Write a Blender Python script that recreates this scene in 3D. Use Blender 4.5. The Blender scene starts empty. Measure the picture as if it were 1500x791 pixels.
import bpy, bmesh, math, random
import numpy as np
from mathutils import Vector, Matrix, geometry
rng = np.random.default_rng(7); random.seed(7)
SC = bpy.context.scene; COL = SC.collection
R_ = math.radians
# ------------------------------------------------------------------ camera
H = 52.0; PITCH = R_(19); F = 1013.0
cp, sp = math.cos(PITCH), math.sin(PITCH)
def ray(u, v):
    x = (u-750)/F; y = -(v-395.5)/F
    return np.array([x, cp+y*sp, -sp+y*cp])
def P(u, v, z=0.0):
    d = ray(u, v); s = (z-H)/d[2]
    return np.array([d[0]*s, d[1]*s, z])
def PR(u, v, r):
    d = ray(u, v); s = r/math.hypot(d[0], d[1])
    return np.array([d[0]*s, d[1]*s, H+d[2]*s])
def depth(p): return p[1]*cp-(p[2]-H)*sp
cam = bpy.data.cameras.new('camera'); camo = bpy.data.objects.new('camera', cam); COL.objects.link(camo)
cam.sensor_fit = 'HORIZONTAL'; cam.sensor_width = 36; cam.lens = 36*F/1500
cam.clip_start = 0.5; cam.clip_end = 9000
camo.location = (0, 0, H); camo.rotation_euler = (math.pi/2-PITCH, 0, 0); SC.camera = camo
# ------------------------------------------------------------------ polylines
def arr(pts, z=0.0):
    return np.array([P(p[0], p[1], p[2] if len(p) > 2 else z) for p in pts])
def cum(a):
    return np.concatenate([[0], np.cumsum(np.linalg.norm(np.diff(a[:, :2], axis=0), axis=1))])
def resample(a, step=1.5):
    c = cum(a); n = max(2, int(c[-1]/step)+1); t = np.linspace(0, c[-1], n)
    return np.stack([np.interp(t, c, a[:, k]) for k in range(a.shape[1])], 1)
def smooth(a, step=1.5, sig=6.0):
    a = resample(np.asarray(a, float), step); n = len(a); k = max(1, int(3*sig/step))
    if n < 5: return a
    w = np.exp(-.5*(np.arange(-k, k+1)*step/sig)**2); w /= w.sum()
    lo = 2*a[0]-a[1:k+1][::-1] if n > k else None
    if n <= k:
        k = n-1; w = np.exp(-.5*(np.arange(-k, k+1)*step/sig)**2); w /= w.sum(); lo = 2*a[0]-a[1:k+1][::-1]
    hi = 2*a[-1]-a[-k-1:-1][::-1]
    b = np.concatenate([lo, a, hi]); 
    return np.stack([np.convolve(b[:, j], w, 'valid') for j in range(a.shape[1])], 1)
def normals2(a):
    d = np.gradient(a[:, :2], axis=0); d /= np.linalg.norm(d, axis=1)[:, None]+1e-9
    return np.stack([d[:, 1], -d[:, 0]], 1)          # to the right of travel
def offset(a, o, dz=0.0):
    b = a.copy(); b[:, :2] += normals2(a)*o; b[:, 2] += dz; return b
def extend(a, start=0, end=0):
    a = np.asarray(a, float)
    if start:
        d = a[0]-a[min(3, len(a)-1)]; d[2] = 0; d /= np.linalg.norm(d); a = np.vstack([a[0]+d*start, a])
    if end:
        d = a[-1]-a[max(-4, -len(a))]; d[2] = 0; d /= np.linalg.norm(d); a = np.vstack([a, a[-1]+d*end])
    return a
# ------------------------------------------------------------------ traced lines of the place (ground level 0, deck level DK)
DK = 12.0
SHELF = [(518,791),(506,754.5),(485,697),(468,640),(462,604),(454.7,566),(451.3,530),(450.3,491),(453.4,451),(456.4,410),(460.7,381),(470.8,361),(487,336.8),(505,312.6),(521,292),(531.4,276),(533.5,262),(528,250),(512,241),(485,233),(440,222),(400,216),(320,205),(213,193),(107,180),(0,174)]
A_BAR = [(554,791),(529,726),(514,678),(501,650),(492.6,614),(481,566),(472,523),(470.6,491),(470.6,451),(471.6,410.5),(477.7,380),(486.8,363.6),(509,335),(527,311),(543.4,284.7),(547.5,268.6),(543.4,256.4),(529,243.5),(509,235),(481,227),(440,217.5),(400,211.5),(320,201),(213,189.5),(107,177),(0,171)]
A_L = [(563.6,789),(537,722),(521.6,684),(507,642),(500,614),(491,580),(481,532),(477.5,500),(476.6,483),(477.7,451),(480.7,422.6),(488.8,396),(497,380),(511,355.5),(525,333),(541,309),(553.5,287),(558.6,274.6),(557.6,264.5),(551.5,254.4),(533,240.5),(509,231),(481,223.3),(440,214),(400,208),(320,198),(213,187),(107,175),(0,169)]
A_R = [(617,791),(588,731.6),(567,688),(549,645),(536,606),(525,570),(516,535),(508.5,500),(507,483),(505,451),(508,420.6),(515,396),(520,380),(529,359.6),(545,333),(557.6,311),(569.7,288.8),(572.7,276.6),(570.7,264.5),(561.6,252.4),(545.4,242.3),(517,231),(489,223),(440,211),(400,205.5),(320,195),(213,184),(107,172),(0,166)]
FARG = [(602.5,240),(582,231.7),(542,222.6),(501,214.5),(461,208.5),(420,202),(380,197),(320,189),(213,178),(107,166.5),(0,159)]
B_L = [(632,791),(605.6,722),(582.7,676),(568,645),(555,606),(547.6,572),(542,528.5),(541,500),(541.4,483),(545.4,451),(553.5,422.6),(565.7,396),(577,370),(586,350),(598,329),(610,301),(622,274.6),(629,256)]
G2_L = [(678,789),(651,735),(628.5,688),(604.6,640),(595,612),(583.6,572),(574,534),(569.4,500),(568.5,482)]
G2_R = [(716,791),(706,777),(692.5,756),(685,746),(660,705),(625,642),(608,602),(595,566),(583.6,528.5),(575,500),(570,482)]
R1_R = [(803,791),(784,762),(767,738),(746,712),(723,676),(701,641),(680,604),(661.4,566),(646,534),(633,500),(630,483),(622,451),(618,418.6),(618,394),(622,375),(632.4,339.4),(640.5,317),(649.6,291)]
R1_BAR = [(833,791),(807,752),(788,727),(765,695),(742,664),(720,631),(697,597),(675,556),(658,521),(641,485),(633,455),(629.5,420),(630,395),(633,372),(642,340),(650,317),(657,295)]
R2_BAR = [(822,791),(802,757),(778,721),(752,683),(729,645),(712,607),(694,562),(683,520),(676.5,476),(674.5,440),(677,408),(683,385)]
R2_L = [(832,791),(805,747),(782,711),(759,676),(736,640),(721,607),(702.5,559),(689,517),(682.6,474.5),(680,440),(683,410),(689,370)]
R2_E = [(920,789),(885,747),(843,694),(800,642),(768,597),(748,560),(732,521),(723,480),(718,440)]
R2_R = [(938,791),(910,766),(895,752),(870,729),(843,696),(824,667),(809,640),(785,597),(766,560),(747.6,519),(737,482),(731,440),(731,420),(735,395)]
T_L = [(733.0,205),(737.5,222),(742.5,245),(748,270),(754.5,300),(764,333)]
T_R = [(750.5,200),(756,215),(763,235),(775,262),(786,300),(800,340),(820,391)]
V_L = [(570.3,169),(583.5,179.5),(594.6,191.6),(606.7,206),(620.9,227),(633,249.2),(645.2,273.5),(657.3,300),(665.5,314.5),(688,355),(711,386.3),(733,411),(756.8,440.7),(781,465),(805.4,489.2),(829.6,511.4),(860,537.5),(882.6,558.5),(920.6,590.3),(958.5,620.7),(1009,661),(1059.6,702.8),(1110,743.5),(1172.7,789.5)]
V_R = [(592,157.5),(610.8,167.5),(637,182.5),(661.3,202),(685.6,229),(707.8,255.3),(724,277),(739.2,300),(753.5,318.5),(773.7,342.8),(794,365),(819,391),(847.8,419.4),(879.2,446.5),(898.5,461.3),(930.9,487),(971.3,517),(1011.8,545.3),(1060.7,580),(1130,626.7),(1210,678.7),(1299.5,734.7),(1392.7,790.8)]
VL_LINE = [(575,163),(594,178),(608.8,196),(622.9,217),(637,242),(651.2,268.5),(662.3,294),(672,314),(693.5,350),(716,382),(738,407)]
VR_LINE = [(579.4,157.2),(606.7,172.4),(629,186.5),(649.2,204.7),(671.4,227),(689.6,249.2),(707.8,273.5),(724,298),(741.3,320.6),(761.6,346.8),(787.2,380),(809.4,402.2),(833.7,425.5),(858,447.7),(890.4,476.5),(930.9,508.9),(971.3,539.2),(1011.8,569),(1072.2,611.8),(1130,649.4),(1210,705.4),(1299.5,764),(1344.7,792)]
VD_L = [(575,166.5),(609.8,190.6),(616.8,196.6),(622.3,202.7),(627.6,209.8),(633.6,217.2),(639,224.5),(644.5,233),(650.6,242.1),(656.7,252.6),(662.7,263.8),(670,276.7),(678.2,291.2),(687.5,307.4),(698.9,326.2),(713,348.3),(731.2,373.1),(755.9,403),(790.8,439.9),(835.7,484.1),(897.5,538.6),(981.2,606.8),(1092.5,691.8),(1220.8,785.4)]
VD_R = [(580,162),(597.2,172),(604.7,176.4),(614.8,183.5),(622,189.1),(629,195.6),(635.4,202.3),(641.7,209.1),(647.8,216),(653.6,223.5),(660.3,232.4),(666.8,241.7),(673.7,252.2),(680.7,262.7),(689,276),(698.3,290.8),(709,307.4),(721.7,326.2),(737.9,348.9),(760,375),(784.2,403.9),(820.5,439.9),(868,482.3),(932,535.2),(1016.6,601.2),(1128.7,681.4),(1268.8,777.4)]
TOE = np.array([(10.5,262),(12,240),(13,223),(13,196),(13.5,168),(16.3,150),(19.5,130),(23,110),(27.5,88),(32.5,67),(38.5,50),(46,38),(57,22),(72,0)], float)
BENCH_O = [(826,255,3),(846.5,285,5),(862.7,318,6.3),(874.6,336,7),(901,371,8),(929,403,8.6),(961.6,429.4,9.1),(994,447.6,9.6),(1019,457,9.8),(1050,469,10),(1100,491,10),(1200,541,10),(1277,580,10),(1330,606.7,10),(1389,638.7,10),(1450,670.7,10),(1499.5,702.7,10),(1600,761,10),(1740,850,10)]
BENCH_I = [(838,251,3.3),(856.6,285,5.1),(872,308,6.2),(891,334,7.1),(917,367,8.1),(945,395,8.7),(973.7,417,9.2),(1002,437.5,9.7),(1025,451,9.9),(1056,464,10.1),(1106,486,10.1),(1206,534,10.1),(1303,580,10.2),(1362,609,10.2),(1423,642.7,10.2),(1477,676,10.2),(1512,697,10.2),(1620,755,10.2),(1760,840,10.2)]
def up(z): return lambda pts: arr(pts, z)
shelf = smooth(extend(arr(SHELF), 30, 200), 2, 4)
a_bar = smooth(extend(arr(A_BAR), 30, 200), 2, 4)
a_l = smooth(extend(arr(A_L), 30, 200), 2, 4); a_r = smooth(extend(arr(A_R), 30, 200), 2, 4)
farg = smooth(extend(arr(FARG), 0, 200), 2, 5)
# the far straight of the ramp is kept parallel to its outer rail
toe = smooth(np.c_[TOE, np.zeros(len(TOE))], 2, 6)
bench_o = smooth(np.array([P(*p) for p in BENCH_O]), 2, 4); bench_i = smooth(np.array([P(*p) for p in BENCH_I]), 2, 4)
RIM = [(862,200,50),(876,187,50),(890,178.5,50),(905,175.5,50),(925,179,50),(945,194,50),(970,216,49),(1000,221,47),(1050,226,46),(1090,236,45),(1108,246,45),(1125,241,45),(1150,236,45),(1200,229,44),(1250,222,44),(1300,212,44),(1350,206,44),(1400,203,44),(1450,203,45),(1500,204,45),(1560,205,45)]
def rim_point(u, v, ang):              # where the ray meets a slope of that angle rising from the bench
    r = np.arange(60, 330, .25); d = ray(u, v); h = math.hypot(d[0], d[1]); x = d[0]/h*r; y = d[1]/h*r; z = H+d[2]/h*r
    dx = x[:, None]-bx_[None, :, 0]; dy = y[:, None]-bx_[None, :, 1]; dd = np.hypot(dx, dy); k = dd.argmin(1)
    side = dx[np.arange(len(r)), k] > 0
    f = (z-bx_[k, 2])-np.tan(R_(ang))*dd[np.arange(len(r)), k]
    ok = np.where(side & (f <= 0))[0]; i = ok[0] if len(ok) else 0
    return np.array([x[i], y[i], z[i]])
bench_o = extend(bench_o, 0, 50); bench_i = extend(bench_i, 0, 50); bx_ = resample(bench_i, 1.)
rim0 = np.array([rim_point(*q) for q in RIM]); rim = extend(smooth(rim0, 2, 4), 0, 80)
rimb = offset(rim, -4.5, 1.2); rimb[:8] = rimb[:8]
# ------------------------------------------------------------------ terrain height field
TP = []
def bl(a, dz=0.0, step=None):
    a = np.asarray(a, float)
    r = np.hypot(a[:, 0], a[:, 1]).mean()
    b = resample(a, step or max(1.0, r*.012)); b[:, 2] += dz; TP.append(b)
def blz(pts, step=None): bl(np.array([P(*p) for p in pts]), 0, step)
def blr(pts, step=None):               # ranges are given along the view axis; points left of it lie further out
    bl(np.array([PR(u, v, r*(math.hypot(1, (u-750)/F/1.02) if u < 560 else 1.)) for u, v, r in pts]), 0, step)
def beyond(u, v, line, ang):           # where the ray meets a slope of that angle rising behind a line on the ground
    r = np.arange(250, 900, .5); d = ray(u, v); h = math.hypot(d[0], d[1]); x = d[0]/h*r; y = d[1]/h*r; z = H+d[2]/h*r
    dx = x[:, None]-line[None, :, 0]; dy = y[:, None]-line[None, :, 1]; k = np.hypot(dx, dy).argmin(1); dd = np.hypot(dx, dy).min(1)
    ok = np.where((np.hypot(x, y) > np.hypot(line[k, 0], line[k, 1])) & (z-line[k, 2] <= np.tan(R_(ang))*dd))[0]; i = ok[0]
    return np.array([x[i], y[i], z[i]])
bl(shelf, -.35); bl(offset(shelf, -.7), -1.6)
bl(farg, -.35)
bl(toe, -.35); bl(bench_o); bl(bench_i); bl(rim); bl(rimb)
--
YOUR OBJECTIVE
Which lines include the word "that"? Copy every one of them.

EXERCISE RESULT
Write a Blender Python script that recreates this scene in 3D. Use Blender 4.5. The Blender scene starts empty. Measure the picture as if it were 1500x791 pixels.
def rim_point(u, v, ang):              # where the ray meets a slope of that angle rising from the bench
def beyond(u, v, line, ang):           # where the ray meets a slope of that angle rising behind a line on the ground